## Begin Exercise materials

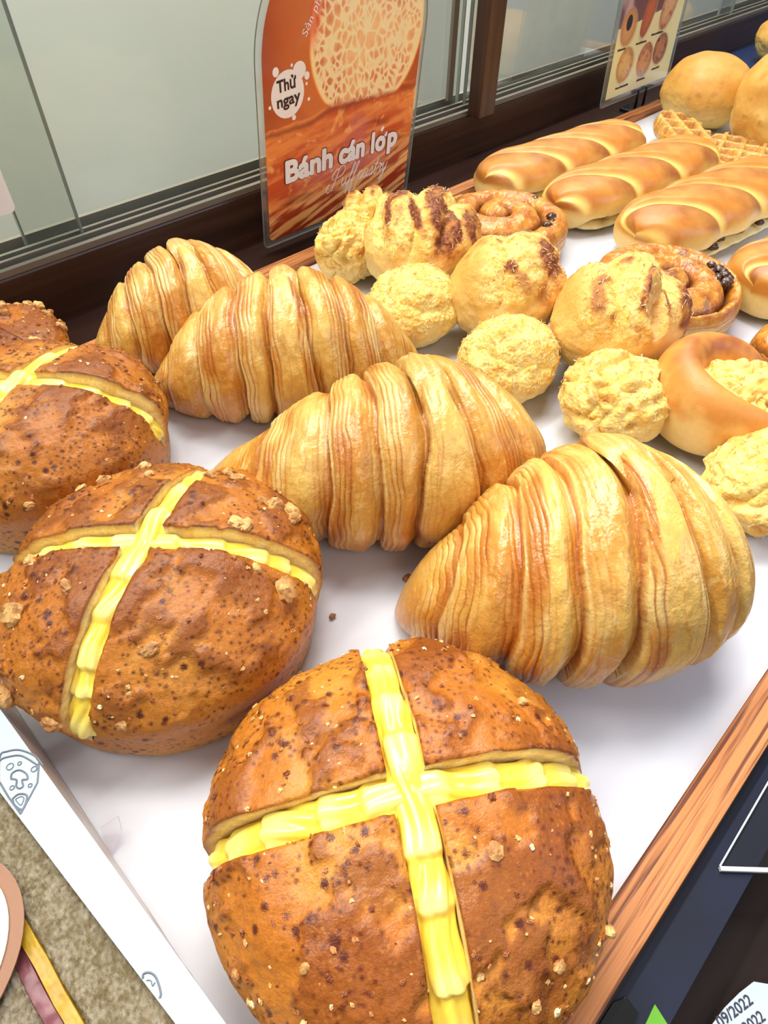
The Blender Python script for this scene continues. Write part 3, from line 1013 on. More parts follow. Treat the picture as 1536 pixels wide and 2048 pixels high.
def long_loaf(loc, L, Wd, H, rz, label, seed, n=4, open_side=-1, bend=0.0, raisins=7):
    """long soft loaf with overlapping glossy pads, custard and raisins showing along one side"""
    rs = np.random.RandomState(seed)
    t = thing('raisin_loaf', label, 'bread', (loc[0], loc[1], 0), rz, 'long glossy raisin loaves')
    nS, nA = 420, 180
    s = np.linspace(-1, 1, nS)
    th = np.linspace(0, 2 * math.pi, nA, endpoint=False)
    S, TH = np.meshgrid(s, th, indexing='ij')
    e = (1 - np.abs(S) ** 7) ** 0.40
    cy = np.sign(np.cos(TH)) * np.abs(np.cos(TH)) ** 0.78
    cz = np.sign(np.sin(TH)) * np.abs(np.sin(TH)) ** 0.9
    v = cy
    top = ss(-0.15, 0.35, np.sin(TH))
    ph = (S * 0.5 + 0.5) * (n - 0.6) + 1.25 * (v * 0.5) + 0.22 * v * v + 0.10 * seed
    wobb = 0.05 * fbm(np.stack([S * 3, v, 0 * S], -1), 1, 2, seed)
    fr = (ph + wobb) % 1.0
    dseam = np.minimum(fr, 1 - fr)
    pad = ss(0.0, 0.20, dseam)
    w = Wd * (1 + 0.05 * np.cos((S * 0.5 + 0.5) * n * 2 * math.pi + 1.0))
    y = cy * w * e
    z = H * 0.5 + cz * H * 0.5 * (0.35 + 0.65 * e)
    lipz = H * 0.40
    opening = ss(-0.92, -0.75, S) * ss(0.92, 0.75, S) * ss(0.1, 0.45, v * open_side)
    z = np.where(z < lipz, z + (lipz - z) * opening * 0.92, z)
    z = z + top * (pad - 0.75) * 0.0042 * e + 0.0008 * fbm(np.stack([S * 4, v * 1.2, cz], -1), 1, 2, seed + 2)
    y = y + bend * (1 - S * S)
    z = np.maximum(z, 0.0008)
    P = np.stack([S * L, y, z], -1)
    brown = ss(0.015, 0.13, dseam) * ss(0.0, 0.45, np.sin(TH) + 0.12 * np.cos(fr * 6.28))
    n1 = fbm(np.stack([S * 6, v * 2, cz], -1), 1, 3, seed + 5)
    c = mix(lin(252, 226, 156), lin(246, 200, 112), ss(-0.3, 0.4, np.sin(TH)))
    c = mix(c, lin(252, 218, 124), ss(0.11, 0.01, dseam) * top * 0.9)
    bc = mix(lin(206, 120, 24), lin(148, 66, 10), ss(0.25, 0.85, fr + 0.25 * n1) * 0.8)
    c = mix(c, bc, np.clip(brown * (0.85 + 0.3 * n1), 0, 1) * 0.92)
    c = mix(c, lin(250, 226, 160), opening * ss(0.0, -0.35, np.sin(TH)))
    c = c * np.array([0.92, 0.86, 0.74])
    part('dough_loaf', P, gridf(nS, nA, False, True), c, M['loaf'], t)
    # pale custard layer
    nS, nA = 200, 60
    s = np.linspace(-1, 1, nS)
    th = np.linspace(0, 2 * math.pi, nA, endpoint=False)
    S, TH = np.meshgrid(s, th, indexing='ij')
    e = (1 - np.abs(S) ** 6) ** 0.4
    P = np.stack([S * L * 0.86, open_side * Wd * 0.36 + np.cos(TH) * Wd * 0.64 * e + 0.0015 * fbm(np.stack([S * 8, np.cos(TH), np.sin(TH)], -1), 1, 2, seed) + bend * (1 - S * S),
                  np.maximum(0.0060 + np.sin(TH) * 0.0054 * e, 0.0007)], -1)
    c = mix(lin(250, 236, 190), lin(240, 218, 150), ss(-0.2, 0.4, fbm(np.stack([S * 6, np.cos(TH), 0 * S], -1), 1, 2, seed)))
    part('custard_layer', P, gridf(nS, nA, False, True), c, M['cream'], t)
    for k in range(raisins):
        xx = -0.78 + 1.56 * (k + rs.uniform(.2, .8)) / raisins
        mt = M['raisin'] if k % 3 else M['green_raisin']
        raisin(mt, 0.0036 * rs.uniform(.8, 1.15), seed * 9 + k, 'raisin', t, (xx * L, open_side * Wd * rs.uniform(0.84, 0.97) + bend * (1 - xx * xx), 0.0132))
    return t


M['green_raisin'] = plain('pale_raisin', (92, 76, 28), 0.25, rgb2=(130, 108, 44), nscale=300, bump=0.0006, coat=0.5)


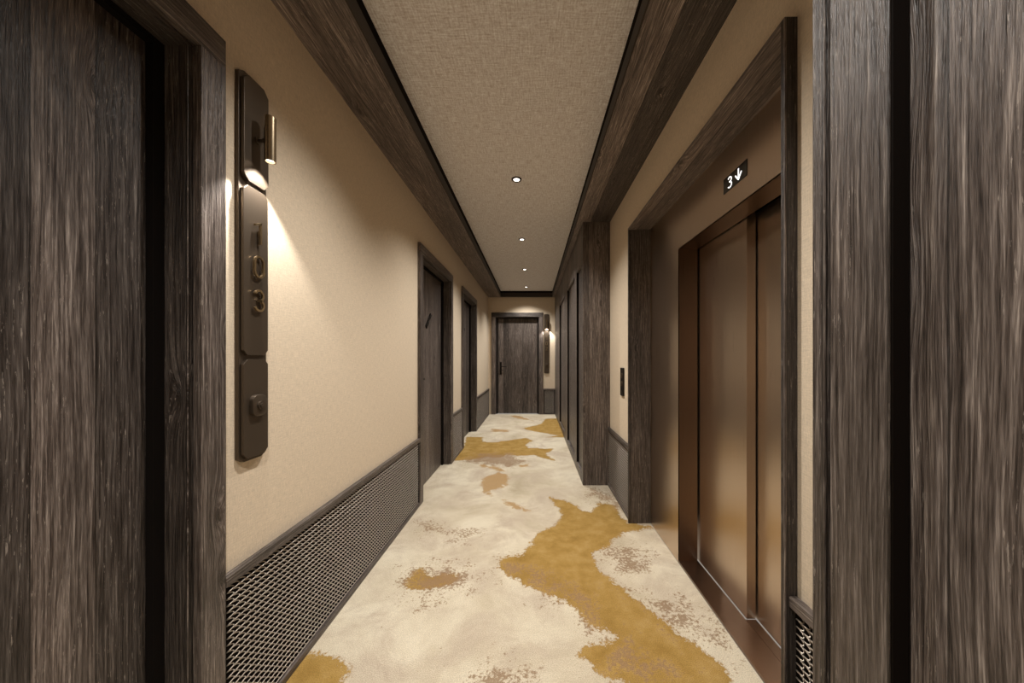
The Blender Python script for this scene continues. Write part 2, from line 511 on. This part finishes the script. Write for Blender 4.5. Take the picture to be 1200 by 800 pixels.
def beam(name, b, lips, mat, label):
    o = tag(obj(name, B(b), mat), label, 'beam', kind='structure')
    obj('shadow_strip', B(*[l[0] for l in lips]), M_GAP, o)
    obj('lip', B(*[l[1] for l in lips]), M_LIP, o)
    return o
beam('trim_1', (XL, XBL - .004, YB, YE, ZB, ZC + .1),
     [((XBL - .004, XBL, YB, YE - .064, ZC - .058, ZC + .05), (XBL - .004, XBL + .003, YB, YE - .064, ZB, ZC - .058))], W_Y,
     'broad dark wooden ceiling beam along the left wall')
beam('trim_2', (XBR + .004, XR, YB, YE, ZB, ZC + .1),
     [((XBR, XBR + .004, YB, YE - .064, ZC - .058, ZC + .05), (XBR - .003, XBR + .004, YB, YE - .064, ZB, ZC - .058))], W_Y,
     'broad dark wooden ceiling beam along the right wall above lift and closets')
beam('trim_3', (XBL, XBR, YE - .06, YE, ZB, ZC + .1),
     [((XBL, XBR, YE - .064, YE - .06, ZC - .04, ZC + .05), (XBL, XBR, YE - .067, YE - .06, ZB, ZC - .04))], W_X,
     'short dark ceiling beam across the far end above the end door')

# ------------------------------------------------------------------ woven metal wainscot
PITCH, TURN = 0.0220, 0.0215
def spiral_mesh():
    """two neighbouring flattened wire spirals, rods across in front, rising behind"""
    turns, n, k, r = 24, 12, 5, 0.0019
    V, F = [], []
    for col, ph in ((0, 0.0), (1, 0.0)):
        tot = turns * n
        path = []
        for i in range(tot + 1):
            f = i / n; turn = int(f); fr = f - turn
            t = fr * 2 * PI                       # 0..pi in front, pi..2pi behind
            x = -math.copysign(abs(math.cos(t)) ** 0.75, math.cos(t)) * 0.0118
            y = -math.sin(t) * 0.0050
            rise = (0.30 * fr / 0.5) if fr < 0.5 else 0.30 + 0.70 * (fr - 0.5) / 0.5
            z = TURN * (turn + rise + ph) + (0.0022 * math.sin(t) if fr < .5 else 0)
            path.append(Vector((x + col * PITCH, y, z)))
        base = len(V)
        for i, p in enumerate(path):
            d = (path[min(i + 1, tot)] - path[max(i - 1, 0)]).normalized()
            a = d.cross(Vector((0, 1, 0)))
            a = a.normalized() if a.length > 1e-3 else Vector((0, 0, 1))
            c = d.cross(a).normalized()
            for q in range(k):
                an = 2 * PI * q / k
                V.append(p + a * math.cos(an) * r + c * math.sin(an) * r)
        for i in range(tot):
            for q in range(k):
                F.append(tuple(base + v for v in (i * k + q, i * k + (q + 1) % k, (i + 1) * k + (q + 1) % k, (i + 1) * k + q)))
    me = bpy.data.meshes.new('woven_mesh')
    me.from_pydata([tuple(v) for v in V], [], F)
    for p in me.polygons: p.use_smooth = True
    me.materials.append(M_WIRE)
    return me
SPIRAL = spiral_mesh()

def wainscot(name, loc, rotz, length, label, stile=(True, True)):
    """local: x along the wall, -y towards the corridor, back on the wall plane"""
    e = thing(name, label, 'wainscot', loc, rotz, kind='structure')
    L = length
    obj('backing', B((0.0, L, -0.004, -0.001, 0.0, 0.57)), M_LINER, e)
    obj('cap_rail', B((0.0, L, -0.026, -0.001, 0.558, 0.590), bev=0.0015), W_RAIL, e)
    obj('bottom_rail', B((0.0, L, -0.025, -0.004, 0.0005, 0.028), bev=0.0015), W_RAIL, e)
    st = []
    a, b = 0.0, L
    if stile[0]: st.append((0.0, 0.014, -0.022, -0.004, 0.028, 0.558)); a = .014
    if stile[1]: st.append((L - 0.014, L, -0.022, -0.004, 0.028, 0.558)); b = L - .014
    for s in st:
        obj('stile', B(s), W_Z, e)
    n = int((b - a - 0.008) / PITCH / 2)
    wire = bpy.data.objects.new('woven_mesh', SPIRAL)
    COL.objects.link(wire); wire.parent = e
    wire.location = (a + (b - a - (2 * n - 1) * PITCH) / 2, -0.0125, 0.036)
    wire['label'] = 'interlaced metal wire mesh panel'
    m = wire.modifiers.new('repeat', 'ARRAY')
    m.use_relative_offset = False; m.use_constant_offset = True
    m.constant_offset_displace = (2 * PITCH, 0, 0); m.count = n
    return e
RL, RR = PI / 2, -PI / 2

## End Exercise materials
## Begin Exercise materials

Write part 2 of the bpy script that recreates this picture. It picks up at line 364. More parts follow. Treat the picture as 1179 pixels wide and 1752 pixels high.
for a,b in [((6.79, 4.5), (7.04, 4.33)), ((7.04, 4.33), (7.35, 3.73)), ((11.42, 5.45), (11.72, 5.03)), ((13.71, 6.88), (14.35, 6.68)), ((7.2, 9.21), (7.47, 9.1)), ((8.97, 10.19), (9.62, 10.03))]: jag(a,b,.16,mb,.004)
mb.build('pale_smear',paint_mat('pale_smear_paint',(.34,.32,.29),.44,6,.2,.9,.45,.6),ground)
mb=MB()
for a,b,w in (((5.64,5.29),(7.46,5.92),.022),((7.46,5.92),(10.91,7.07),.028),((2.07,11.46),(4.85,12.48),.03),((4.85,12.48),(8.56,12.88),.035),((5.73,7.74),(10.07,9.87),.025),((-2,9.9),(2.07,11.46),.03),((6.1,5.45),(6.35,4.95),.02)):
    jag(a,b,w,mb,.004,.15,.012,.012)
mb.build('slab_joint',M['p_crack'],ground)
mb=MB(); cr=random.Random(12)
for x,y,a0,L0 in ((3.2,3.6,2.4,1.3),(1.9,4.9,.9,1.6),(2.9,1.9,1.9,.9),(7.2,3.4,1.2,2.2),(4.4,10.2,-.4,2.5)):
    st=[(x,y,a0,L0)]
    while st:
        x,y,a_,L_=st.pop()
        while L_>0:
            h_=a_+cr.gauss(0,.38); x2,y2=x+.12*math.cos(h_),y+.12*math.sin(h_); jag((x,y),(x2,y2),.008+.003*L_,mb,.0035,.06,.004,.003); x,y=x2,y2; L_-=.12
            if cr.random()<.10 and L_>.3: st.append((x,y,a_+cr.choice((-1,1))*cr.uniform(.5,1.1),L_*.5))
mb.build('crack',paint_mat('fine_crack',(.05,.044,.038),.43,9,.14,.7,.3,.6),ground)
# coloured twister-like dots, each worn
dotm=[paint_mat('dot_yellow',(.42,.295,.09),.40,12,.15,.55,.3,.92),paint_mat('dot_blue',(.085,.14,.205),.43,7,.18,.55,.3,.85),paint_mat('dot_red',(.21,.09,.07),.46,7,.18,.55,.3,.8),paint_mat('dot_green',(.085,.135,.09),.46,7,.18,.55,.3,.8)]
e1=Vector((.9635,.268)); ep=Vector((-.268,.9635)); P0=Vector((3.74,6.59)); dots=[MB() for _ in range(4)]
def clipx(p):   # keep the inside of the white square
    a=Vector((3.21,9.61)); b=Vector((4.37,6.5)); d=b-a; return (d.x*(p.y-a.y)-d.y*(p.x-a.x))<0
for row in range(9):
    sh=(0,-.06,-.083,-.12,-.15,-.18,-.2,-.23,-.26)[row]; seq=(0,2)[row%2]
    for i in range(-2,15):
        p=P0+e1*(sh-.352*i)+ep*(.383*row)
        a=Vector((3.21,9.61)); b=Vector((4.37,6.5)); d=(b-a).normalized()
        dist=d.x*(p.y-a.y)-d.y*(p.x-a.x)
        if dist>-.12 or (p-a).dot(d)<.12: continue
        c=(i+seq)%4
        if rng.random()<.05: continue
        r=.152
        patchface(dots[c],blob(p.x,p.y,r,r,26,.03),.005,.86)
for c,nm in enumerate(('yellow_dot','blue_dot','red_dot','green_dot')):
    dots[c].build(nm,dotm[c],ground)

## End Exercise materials

### Task to carry out
Return every line of the preceding records in which the word "wide" appears.

### Task result
The Blender Python script for this scene continues. Write part 3, from line 1013 on. More parts follow. Treat the picture as 1536 pixels wide and 2048 pixels high.
Write part 2 of the bpy script that recreates this picture. It picks up at line 364. More parts follow. Treat the picture as 1179 pixels wide and 1752 pixels high.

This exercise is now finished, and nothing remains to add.